Não se assustem. Isto não vai ser mais um artigo a tecer loas ao nosso Nobel literário. Já existem em quantidade mais que suficiente, na blogosfera e na net em geral, e na imprensa, uns genuínos, feitos por gente que realmente lia Saramago há muitos anos e gostava, outros feitos por pessoinhas que passaram décadas a destratá-lo, mas aproveitam este tipo de oportunidade para se porem em bicos de pés e se mostrarem muito cultos, assim como quem diz "veem, veem, eu também sou um intelectual e sempre gostei da escrita dele".
Não, nada disso.
Isto é só um post para vos dizer que, se quiserem, podem ler um artigo que escrevi há cinco anos para publicar no número zero da revista Bang!. Está no scribd, aqui, e fala, porque foi o aspeto que me pediram para focar, da relação entre a obra de Saramago e a ficção científica. Poderia ter falado muito mais das relações entre a mesma obra e outros géneros fantásticos, porque Saramago sempre foi muito mais dado à fantasia mais ou menos mágico-realista do que à FC, mas pediram-me FC, e sobre a FC foi.
Hoje, um artigo que escrevesse com o mesmo ponto de partida seria praticamente idêntico, embora ele me obrigasse a atualizar-me. É que fiquei suficientemente dececionado com alguns dos romances pós-Nobel para fazer uma pausa de alguns anos na leitura de Saramago, e os livros mais recentes ainda estão aqui nas minhas múltiplas pilhas de material para ler à espera de uma aberta. O Caim, claro, mas também As Intermitências da Morte e A Viagem do Elefante. Mas serão lidos, como todos os outros romances já foram (até o Terra do Pecado, esse romance de Saramago que não é de Saramago), e o Objecto Quase. Têm-me dito que são melhores do que A Caverna e principalmente O Homem Duplicado, os dois livros de que menos gostei. Espero que sim. Mais tarde vos direi se são ou não, na minha peculiar maneira de ver a literatura. E direi só mais tarde, porque também não irei lê-los a correr, como muita gente certamente fará (e as vendas hão de subir à estratosfera, porque há um certo tipo de consumidor que está sempre à espera que os artistas morram para lhes mostrar o seu apreço, comprando, quando eles já não podem beneficiar desse apreço, o que é sem dúvida uma perfeita maravilha).
É que Saramago continua vivo apesar de ter morrido, o que faz com que seja uma idiotice eu ter passado o dia inteiro triste e cheio de mágoa. A vida continua como até aqui. A nossa, e a das palavras que ele nos deixou, ele que foi, de muito longe, o melhor de todos nós, aqueles que fazemos da imaginação o principal motor para aquilo que escrevemos.

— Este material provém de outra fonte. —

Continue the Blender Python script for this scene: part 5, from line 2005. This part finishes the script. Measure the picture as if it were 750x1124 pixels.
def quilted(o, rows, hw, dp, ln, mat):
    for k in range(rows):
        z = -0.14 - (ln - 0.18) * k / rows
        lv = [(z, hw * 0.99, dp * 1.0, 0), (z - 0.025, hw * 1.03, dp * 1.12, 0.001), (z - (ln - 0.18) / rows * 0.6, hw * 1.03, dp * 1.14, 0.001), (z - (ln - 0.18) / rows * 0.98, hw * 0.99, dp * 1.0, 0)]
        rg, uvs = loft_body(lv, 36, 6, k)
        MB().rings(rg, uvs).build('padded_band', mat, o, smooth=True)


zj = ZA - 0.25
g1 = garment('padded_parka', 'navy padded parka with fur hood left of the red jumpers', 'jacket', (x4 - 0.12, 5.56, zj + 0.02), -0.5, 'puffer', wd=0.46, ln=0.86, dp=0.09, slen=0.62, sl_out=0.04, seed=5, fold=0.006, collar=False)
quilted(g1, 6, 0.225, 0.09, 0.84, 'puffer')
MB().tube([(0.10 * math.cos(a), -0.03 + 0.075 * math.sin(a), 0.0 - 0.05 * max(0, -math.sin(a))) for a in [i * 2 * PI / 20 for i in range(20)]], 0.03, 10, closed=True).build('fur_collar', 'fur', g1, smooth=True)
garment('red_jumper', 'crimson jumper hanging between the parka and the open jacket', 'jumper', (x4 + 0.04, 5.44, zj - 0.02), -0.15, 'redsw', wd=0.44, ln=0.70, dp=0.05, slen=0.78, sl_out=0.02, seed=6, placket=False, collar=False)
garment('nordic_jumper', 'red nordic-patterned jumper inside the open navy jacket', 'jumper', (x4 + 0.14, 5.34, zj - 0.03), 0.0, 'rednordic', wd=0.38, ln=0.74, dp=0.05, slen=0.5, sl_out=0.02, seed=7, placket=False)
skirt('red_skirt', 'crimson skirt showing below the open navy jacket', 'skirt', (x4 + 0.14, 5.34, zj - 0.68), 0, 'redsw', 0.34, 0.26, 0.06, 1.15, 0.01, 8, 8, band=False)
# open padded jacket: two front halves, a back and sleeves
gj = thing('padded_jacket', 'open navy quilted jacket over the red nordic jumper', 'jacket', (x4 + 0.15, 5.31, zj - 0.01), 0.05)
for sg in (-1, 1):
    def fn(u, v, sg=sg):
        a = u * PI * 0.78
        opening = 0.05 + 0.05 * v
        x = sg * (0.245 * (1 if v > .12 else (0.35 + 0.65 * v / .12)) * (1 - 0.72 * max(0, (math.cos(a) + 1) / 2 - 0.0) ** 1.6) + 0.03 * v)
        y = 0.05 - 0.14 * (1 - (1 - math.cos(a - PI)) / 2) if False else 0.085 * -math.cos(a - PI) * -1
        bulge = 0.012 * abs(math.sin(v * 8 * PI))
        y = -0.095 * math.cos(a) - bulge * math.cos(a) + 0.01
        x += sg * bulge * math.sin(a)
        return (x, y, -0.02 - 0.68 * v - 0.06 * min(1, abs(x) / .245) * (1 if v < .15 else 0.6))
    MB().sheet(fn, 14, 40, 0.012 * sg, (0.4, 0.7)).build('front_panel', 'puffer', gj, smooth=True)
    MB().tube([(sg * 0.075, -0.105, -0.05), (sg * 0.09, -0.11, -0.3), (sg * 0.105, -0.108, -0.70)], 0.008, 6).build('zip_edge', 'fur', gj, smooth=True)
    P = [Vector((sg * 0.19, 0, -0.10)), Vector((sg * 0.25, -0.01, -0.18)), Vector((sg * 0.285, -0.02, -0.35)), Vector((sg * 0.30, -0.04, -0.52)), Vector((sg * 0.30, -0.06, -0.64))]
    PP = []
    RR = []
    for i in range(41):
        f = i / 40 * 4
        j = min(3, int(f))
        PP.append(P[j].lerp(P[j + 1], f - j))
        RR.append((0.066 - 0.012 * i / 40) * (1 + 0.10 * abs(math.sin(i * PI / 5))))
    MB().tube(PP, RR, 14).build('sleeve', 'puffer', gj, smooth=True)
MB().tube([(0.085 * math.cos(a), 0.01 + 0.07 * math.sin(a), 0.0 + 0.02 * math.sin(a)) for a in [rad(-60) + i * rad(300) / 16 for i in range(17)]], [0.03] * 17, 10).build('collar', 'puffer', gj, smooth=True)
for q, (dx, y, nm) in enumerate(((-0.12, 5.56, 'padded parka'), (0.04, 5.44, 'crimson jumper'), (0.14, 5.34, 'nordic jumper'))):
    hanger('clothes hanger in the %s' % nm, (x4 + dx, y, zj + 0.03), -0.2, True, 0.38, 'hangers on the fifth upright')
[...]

Apesar dos desapontamentos literários e das opiniões discordantes. Meteu-nos a todos num chinelo, obrigou-nos a todos a confrontar a nossa pequenez e mediocridade. Foi uma maldade da parte dele, com certeza, mas a vida nunca deixou de continuar por causa disso.
A vida, sim, continua. E amanhã é outro dia. Ainda andaremos todos por cá, ele incluído. Até amanhã.